◆ EXERCISE GOAL
How many lines of the records below contain the word "part"? Answer with the number alone.

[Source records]
################
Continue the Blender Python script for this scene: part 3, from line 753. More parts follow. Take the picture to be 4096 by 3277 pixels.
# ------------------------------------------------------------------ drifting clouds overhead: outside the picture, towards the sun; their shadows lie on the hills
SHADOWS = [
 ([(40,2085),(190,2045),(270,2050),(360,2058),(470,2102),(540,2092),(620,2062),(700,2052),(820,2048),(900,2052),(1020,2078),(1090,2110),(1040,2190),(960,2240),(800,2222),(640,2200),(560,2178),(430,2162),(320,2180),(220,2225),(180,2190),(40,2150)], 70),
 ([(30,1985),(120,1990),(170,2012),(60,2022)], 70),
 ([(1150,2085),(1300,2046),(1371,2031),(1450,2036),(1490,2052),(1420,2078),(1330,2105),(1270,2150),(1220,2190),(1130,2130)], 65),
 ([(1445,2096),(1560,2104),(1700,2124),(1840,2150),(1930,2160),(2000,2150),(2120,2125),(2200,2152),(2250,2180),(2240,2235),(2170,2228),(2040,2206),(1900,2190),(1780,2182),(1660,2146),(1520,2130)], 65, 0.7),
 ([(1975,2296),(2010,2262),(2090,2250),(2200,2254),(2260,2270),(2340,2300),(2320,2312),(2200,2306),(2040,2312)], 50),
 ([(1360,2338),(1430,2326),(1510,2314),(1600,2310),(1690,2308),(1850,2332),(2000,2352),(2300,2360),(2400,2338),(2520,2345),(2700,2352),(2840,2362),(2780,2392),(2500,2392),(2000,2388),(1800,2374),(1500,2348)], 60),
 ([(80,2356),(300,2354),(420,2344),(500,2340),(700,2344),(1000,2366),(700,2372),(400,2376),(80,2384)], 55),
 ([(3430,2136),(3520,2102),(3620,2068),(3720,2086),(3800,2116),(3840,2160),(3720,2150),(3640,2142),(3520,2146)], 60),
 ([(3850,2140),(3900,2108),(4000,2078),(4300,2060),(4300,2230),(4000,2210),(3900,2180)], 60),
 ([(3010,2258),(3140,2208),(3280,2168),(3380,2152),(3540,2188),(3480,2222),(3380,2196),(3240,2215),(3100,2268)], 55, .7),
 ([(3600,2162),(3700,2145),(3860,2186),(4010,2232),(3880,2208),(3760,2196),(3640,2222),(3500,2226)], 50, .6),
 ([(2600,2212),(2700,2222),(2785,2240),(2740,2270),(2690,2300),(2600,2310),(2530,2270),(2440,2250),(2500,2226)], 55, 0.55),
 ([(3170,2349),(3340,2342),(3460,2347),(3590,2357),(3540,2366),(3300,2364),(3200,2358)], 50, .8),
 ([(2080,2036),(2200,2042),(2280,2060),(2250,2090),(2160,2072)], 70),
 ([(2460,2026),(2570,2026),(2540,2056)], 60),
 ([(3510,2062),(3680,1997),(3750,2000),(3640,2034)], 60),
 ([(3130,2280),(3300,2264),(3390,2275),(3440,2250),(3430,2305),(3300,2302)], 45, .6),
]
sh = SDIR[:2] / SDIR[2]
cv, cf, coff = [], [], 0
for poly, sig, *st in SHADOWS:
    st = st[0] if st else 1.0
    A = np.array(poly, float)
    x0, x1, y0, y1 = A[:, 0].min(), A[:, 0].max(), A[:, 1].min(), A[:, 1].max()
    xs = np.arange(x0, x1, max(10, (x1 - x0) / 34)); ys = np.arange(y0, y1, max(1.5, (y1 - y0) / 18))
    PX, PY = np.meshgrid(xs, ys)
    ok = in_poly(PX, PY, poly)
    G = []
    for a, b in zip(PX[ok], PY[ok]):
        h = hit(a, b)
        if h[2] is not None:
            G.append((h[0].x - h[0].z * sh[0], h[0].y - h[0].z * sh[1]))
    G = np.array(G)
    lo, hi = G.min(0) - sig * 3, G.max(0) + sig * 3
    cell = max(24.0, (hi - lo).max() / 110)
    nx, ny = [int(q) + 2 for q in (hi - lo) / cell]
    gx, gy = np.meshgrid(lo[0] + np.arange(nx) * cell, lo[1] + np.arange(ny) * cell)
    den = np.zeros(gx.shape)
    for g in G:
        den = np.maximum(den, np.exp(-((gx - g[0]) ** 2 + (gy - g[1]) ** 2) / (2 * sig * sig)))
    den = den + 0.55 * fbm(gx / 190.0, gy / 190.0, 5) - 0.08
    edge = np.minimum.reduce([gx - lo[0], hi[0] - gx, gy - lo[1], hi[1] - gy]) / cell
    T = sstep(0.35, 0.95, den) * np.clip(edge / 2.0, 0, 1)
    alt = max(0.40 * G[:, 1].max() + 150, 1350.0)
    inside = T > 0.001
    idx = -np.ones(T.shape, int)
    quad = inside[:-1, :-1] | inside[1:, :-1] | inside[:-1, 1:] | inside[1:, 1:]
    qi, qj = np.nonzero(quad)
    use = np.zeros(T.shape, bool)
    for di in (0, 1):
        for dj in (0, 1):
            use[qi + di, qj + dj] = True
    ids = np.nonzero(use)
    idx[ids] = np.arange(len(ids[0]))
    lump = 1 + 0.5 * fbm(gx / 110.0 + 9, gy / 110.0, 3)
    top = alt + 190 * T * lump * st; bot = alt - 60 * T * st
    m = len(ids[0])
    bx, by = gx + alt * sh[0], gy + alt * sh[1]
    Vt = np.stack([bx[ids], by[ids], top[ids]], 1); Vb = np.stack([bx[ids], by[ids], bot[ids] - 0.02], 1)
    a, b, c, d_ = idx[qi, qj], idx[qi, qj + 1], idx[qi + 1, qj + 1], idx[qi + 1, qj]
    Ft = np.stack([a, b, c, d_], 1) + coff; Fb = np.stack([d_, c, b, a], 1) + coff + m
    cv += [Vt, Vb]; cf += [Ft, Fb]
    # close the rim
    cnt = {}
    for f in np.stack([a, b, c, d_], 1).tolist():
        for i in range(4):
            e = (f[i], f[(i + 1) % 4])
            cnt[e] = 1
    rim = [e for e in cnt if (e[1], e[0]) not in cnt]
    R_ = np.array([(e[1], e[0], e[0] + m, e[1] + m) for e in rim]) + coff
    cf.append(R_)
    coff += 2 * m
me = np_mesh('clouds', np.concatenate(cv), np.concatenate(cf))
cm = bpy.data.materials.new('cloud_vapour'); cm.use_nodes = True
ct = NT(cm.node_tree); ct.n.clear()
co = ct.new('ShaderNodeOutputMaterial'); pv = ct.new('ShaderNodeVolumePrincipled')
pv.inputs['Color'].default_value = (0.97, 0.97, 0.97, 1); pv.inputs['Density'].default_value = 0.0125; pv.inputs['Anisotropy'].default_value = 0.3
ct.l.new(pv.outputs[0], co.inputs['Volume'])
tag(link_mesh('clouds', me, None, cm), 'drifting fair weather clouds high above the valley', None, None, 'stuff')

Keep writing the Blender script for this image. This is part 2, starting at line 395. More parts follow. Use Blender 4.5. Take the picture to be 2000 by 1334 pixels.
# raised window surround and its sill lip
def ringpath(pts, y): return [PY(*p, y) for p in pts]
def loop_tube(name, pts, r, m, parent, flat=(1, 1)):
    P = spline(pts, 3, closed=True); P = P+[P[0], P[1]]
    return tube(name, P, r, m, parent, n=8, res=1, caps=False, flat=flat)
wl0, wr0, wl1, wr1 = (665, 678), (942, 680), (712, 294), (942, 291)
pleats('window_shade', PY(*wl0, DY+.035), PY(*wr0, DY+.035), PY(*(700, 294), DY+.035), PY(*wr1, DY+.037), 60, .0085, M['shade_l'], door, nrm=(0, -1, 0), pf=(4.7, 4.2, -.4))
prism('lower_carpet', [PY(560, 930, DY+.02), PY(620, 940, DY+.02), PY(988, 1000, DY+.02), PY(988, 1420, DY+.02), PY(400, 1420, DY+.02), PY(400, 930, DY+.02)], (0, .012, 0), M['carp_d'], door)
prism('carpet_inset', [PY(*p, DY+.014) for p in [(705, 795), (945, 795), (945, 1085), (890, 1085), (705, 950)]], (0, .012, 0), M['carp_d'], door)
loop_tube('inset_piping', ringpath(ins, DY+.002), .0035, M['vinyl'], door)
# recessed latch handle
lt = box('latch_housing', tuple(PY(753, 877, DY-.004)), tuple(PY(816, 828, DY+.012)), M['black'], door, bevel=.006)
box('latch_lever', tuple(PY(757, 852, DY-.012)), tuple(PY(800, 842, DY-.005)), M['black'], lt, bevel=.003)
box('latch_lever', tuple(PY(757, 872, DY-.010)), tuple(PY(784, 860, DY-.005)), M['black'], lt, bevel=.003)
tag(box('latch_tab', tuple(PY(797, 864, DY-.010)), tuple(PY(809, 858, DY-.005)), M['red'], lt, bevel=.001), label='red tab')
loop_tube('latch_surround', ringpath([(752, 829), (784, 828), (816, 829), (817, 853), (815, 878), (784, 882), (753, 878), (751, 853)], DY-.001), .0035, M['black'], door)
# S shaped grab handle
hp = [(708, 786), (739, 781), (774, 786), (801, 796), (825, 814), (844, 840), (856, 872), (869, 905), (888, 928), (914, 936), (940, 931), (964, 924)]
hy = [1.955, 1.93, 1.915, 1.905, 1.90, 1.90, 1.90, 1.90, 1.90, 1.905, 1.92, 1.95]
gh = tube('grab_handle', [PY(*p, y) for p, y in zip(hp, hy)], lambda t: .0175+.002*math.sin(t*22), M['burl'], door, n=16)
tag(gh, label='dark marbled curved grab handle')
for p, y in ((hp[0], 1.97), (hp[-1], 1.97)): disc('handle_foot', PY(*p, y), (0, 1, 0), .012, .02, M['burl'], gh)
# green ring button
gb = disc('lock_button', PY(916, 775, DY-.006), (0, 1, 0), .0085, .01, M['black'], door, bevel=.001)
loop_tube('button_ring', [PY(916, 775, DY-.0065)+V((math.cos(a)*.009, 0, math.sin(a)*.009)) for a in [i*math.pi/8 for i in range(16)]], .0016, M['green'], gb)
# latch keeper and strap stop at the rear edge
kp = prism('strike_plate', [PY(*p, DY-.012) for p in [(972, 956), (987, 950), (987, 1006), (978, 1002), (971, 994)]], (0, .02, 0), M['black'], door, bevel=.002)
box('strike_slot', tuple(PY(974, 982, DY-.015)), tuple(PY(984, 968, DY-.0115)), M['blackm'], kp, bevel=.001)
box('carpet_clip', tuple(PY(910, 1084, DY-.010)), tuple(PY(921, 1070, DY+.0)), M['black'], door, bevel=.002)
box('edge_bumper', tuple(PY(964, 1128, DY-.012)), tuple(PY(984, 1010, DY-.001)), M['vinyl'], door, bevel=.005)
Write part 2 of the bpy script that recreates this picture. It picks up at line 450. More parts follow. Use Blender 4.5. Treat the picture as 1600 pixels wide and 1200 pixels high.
################
◆ ANSWER FOR THE TASK
3